= Data provided =

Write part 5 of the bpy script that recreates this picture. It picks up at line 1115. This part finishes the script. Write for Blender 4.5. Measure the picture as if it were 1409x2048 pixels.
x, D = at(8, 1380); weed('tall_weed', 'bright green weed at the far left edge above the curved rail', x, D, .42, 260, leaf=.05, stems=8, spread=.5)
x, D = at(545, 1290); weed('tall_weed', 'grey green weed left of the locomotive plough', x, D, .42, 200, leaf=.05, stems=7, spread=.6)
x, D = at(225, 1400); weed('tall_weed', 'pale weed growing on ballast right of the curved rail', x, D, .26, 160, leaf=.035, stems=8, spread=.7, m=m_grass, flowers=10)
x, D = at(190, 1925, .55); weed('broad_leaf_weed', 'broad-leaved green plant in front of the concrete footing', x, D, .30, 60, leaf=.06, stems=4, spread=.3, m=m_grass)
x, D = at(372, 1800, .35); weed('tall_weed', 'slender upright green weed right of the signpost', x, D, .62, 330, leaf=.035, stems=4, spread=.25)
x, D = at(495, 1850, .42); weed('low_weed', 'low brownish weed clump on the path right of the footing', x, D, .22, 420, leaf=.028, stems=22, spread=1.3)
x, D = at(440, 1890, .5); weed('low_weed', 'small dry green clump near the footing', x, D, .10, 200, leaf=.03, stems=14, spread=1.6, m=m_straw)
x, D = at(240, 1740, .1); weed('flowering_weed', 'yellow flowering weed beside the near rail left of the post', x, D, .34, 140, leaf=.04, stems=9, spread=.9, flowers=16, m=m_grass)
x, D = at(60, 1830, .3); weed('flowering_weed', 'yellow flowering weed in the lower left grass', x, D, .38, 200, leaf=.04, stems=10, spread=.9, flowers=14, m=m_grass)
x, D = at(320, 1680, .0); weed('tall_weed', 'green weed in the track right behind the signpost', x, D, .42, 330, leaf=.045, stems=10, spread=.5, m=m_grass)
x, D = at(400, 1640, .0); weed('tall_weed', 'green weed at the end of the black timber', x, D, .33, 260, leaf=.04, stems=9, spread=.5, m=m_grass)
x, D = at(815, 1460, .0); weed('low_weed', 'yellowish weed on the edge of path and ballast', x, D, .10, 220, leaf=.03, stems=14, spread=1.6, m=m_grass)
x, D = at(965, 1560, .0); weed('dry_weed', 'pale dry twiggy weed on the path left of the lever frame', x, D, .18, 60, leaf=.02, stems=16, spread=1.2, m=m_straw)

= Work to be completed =
Take the data above and return it exactly.

= Answer to this exercise =
Write part 5 of the bpy script that recreates this picture. It picks up at line 1115. This part finishes the script. Write for Blender 4.5. Measure the picture as if it were 1409x2048 pixels.
x, D = at(8, 1380); weed('tall_weed', 'bright green weed at the far left edge above the curved rail', x, D, .42, 260, leaf=.05, stems=8, spread=.5)
x, D = at(545, 1290); weed('tall_weed', 'grey green weed left of the locomotive plough', x, D, .42, 200, leaf=.05, stems=7, spread=.6)
x, D = at(225, 1400); weed('tall_weed', 'pale weed growing on ballast right of the curved rail', x, D, .26, 160, leaf=.035, stems=8, spread=.7, m=m_grass, flowers=10)
x, D = at(190, 1925, .55); weed('broad_leaf_weed', 'broad-leaved green plant in front of the concrete footing', x, D, .30, 60, leaf=.06, stems=4, spread=.3, m=m_grass)
x, D = at(372, 1800, .35); weed('tall_weed', 'slender upright green weed right of the signpost', x, D, .62, 330, leaf=.035, stems=4, spread=.25)
x, D = at(495, 1850, .42); weed('low_weed', 'low brownish weed clump on the path right of the footing', x, D, .22, 420, leaf=.028, stems=22, spread=1.3)
x, D = at(440, 1890, .5); weed('low_weed', 'small dry green clump near the footing', x, D, .10, 200, leaf=.03, stems=14, spread=1.6, m=m_straw)
x, D = at(240, 1740, .1); weed('flowering_weed', 'yellow flowering weed beside the near rail left of the post', x, D, .34, 140, leaf=.04, stems=9, spread=.9, flowers=16, m=m_grass)
x, D = at(60, 1830, .3); weed('flowering_weed', 'yellow flowering weed in the lower left grass', x, D, .38, 200, leaf=.04, stems=10, spread=.9, flowers=14, m=m_grass)
x, D = at(320, 1680, .0); weed('tall_weed', 'green weed in the track right behind the signpost', x, D, .42, 330, leaf=.045, stems=10, spread=.5, m=m_grass)
x, D = at(400, 1640, .0); weed('tall_weed', 'green weed at the end of the black timber', x, D, .33, 260, leaf=.04, stems=9, spread=.5, m=m_grass)
x, D = at(815, 1460, .0); weed('low_weed', 'yellowish weed on the edge of path and ballast', x, D, .10, 220, leaf=.03, stems=14, spread=1.6, m=m_grass)
x, D = at(965, 1560, .0); weed('dry_weed', 'pale dry twiggy weed on the path left of the lever frame', x, D, .18, 60, leaf=.02, stems=16, spread=1.2, m=m_straw)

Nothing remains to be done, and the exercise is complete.